Ce qu’en disent les filles
A la lecture des écrits qui parviennent au rectorat il m’est apparu que les jeunes filles présentes dans ces films ne constituent pas un groupe homogène.
Il y a celles qui savent et acceptent l’enregistrement, puis la diffusion qui en sera faite. Ce qui ne veut pas dire qu’elles en mesurent pleinement les conséquences. Par ailleurs, à travers les faits relatés, ce ne semble pas être le film de l’acte sexuel lui-même qui les conduise à se livrer à la caméra. La mise en image de leur corps, de leur intimité ne les intéresse pas directement. c’est davantage les conséquences de la prise de vue. Une jeune fille déclare qu’elle s’est livrée à cette vidéo pour faire du tort à ses parents, avec qui elle est en conflit. Elle voulait choquer dira-t-elle. Pour d’autres jeunes filles, c’est l’intéressement marchand qui les a déterminées, en cadeau, ou en argent.
Et puis il y a les victimes. Victimes de la prise de vue, découverte lors de sa diffusion par portable. Victimes de la situation lorsqu’elles sont abusées, contraintes.
Victimes encore par malveillance. Telles ces 2 élèves, harcelées, et moquées par les élèves du collège, proies d’une rumeur de vidéo dans laquelle elles seraient mises en scène dans des ébats sexuels. La vidéo n’est pas découverte, mais le mal est fait. Ou encore cette élève nommée ainsi que son lycée sur une vidéo pornographique accessible sur internet. Elle ne se reconnaît pas. Mais il est trop tard.
Ce qu’en pensent les parents des jeunes filles
Les parents réagissent souvent par l’effondrement. La vidéo assène des images pornographiques de leur enfant qu’ils pensaient bien trop jeune pour entrer dans de telles pratiques. Un sentiment de honte mêlé d’incompréhension s’empare de ces familles. Sentiment doublé de colère aussi lorsque la jeune fille est victime.
Ce qu’en pensent les parents des jeunes hommes
l’approche parentale de ce fait social s’harmonise aux représentations de la sexualité en société antillaise. Concernant les garçons, les images choquent les parents, mais pas l’événement en lui-même. Que leur garçon pratique une sexualité génitale est plutôt source de fierté. Mais elle doit être cachée. Telle mère nous explique que l’attitude très sexualisée de son fils au collège (qui lui a valu une exclusion) correspond aux normes actuelles de son expression.
Quelles conséquences ?
Au plan institutionnel, lorsque la vidéo est saisie, le conseil de discipline est réuni qui prononcera le plus souvent une exclusion définitive.

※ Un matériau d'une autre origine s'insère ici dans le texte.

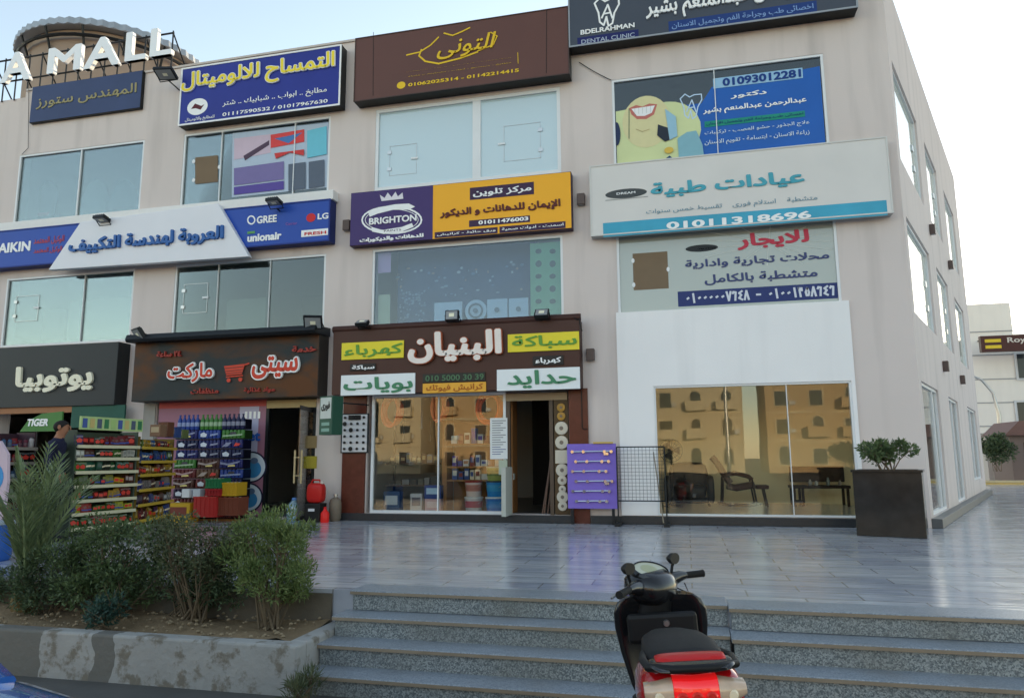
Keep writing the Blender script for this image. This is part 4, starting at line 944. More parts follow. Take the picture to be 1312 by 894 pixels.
# door frame, near-black panel for the dark inside and odds and ends in the doorway
f = MB()
for a_, b_, c_, d_ in ((-3.27, -3.2, .137, 2.36), (-2.45, -2.38, .137, 2.36), (-3.2, -2.45, 2.3, 2.36)): f.box(a_, b_, -.0, .1, c_, d_)
df = part('door_frame', f, mat('brown_door_frame', srgb(88, 74, 62), .5), bd)
m = MB(); m.box(-3.27, -2.1, -.03, -.0015, 2.22, 2.36); part('shutter_box', m, mat('pale_lintel', srgb(150, 130, 104), .6), bd)
m = MB(); m.box(-3.24, -3.16, -.5, .0, .137, 1.0); single('folded_screen', m, mat('pale_panel', srgb(176, 178, 170), .6), 'thin pale panel leaning at the shop doorway', 'panel')
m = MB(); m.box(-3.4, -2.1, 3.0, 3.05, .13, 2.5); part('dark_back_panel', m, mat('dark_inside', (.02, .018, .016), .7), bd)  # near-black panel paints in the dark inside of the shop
for k, (xa, h) in enumerate(((-2.62, 1.25), (-2.56, 1.05), (-2.66, .9))):
    m = MB(); m.tube([(xa, .3, .127), (xa + .14, .42, .127 + h)], .016, 8); single('pipe_length', m, mat('dull_pipe', srgb(120, 96, 84), .5), 'thin brown pipe leaning inside the shop doorway', 'pipe', 'pipes leaning in the doorway')
# purple tool board on its own feet
t = thing('tool_board', 'purple display board of chrome tap rails leaning on the brown pillar', 'display board', (-1.66, -.3, 0))
x0, z0 = F(728, 651, -.22); x1, z1 = F(789, 568, -.22)
m = MB(); m.box(x0, x1, -.235, -.2, z0, z1); part('panel', m, mat('purple_board', srgb(126, 104, 196), .5, 0, .06, 3), t, bevel=.004)
m = MB(); m.box(x0, x1, -.235, -.2, .001, z0 - .001); m2_ = MB()
for x in (x0 + .05, x1 - .1): m = MB(); m.box(x, x + .05, -.23, -.20, .001, z0 - .0005); part('foot', m, DALU, t)
CHR = mat('chrome', (.7, .7, .72), .15, 1, .05, 5)
for i in range(6):
    zz = z1 - .14 - i * (z1 - z0 - .2) / 5.4; xa, xb = x0 + .1 + .06 * (i % 2), x1 - .08 - .05 * (i % 3)
    m = MB(); m.tube([(xa, -.27, zz), (xb, -.27, zz + .01)], .014, 8)
    for xx in (xa, xb, xa + .2, xb - .12): m.lathe([(.028, -.02), (.03, 0), (.02, .035)], (xx, -.27, zz), 10, axis='y')
    if i in (0, 3): m.box(xb - .13, xb - .05, -.30, -.25, zz - .06, zz - .015)
    part('tap_rail', m, CHR, t, smooth=True)
m = MB(); m.box(x1 - .4, x1 - .05, -.26, -.19, z1 + .001, z1 + .03); part('price_strip', m, cm(190, 160, 80, .6), t)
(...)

Au plan pénal, la justice poursuit les auteurs ce qui donne lieu à des sanctions. L’exploitation, et la diffusion d’images à caractère pornographique d’un mineur tombe sous le coup de la loi. Des jugements sont attendus au tribunal de Fort de France.
Au plan familial les conséquences présentent de multiples visages, en lien avec les circonstances, les sensibilités, mais également les effets induits par l’environnement. Les jeunes filles demandent généralement à changer d’établissement scolaire pour se faire oublier des élèves. Il est arrivé que la famille choisisse de déménager tant les pressions du voisinage deviennent insupportables.

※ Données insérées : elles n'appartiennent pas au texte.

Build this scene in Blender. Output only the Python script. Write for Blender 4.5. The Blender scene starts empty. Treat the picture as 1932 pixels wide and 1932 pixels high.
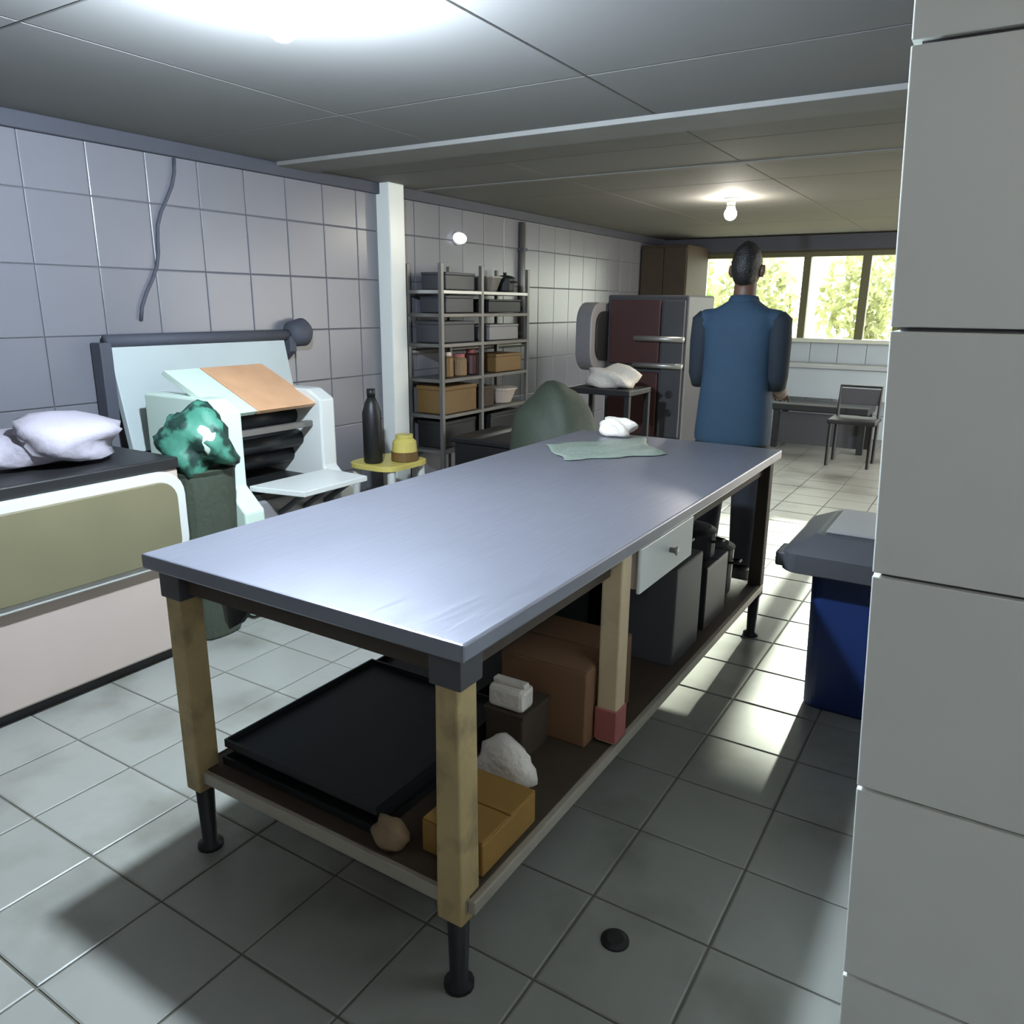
import bpy, bmesh, math, random
from mathutils import Vector, Matrix
random.seed(7)
S = bpy.context.scene
COL = S.collection
PI = math.pi

def lin(c):
    return tuple((v/255/12.92 if v/255 <= .04045 else ((v/255+.055)/1.055)**2.4) for v in c)

# ------------------------------------------------------------------ camera
def make_camera():
    f, yaw, pitch, roll = 1455.755, -.5562816, -.2621982, .0092711
    fw = Vector((math.sin(yaw)*math.cos(pitch), math.cos(yaw)*math.cos(pitch), math.sin(pitch)))
    r0 = Vector((math.cos(yaw), -math.sin(yaw), 0)); u0 = r0.cross(fw)
    r = r0*math.cos(roll)+u0*math.sin(roll); u = -r0*math.sin(roll)+u0*math.cos(roll)
    cd = bpy.data.cameras.new('camera'); cam = bpy.data.objects.new('camera', cd); COL.objects.link(cam)
    cd.sensor_fit = 'HORIZONTAL'; cd.sensor_width = 36; cd.lens = 36*f/1932
    cd.clip_start = .02; cd.clip_end = 200
    m = Matrix((r, u, -fw)).transposed().to_4x4(); m.translation = Vector((.747396, -1.040285, 1.443215))
    cam.matrix_world = m
    S.camera = cam
make_camera()

# ------------------------------------------------------------------ sky, sun, exposure
W = bpy.data.worlds.new('sky'); S.world = W; W.use_nodes = True
bg = W.node_tree.nodes['Background']
bg.inputs['Color'].default_value = (1, .985, .93, 1); bg.inputs['Strength'].default_value = 8.0
sd = bpy.data.lights.new('sun', 'SUN'); sd.energy = 24.0; sd.angle = math.radians(1.2); sd.color = (1, .97, .9)
sun = bpy.data.objects.new('sun', sd); COL.objects.link(sun)
sun.rotation_euler = Vector((.13, -3.6, -1)).to_track_quat('-Z', 'Y').to_euler()
sun.location = (0, 14, 6)
LAMP1, LAMP2, PILLAR_FILL = 285.0, 26.0, 16.0
S.view_settings.view_transform = 'Standard'; S.view_settings.look = 'None'
S.view_settings.gamma = 1; S.view_settings.exposure = 0; S.view_settings.use_curve_mapping = False

# ------------------------------------------------------------------ materials
def mat(name, rgb, rough=.6, metal=0, var=.12, scale=6, bump=0., rnd=0., spec=.5, stain=None, coat=0):
    m = bpy.data.materials.new(name); m.use_nodes = True
    nt = m.node_tree; N = nt.nodes; L = nt.links; b = N['Principled BSDF']
    c = lin(rgb)
    tc = N.new('ShaderNodeTexCoord'); no = N.new('ShaderNodeTexNoise')
    no.inputs['Scale'].default_value = scale; no.inputs['Detail'].default_value = 6
    L.new(tc.outputs['Object'], no.inputs['Vector'])
    mx = N.new('ShaderNodeMix'); mx.data_type = 'RGBA'
    mx.inputs['A'].default_value = (*[max(0, v*(1-var)) for v in c], 1)
    mx.inputs['B'].default_value = (*[min(1, v*(1+var)) for v in c], 1)
    L.new(no.outputs['Fac'], mx.inputs['Factor']); out = mx.outputs['Result']
    if stain:
        n2 = N.new('ShaderNodeTexNoise'); n2.inputs['Scale'].default_value = stain[1]; n2.inputs['Detail'].default_value = 8
        gm = N.new('ShaderNodeNewGeometry'); L.new(gm.outputs['Position'], n2.inputs['Vector'])
        rp = N.new('ShaderNodeMapRange'); rp.inputs['From Min'].default_value = stain[2]; rp.inputs['From Max'].default_value = stain[3]
        L.new(n2.outputs['Fac'], rp.inputs['Value'])
        m2 = N.new('ShaderNodeMix'); m2.data_type = 'RGBA'
        L.new(rp.outputs['Result'], m2.inputs['Factor']); L.new(out, m2.inputs['A'])
        m2.inputs['B'].default_value = (*lin(stain[0]), 1); out = m2.outputs['Result']
    if rnd:
        oi = N.new('ShaderNodeObjectInfo'); mr = N.new('ShaderNodeMapRange')
        mr.inputs['To Min'].default_value = 1-rnd; mr.inputs['To Max'].default_value = 1+rnd
        L.new(oi.outputs['Random'], mr.inputs['Value'])
        hs = N.new('ShaderNodeHueSaturation'); L.new(mr.outputs['Result'], hs.inputs['Value']); L.new(out, hs.inputs['Color'])
        out = hs.outputs['Color']
    L.new(out, b.inputs['Base Color'])
    b.inputs['Roughness'].default_value = rough; b.inputs['Metallic'].default_value = metal
    b.inputs['Specular IOR Level'].default_value = spec
    if coat: b.inputs['Coat Weight'].default_value = coat
    if bump:
        bp = N.new('ShaderNodeBump'); bp.inputs['Strength'].default_value = bump; bp.inputs['Distance'].default_value = .01
        n3 = N.new('ShaderNodeTexNoise'); n3.inputs['Scale'].default_value = scale*4
        L.new(tc.outputs['Object'], n3.inputs['Vector']); L.new(n3.outputs['Fac'], bp.inputs['Height'])
        L.new(bp.outputs['Normal'], b.inputs['Normal'])
    return m

def emit(name, rgb, strength):
    m = bpy.data.materials.new(name); m.use_nodes = True
    b = m.node_tree.nodes['Principled BSDF']
    b.inputs['Base Color'].default_value = (.9, .9, .9, 1)
    b.inputs['Emission Color'].default_value = (*rgb, 1); b.inputs['Emission Strength'].default_value = strength
    return m

def brushed(name, rgb, rough):
    m = mat(name, rgb, rough, .75, .10, 3)
    nt = m.node_tree; N = nt.nodes; L = nt.links; b = N['Principled BSDF']
    tc = N.new('ShaderNodeTexCoord'); mp = N.new('ShaderNodeMapping'); mp.inputs['Scale'].default_value = (60, 2.5, 1)
    no = N.new('ShaderNodeTexNoise'); no.inputs['Scale'].default_value = 3; no.inputs['Detail'].default_value = 8
    L.new(tc.outputs['Object'], mp.inputs['Vector']); L.new(mp.outputs['Vector'], no.inputs['Vector'])
    mr = N.new('ShaderNodeMapRange'); mr.inputs['To Min'].default_value = rough-.06; mr.inputs['To Max'].default_value = rough+.12
    L.new(no.outputs['Fac'], mr.inputs['Value']); L.new(mr.outputs['Result'], b.inputs['Roughness'])
    return m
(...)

L’émergence de ce fait social mérite que l’on s’y arrête. Il y a lieu de l’interroger dans ses différentes dimensions pour y apporter des réponses socio-éducatives.
La justice, l’école, sanctionnent systématiquement. Mais est-ce la réponse la plus adaptée ? que comprennent les jeunes de ces sanctions lorsque, de leur plein gré, ils s’exposent à la caméra ? Il y a lieu de tenter de comprendre ce qui se joue dans ces pratiques, et non de condamner.
Notre société, et les aînés qui la composent, ne devrait-elle pas s’interroger sur l’omniprésence de l’érotisation qui, en occupant progressivement tous nos espaces culturels, a permis la banalisation de la pornographie. Quelles sont les limites que nous voudrions imposer, et à qui ?
Ndlr : La Mée a choisi de publier cette analyse qui concerne aussi la France métropolitaine.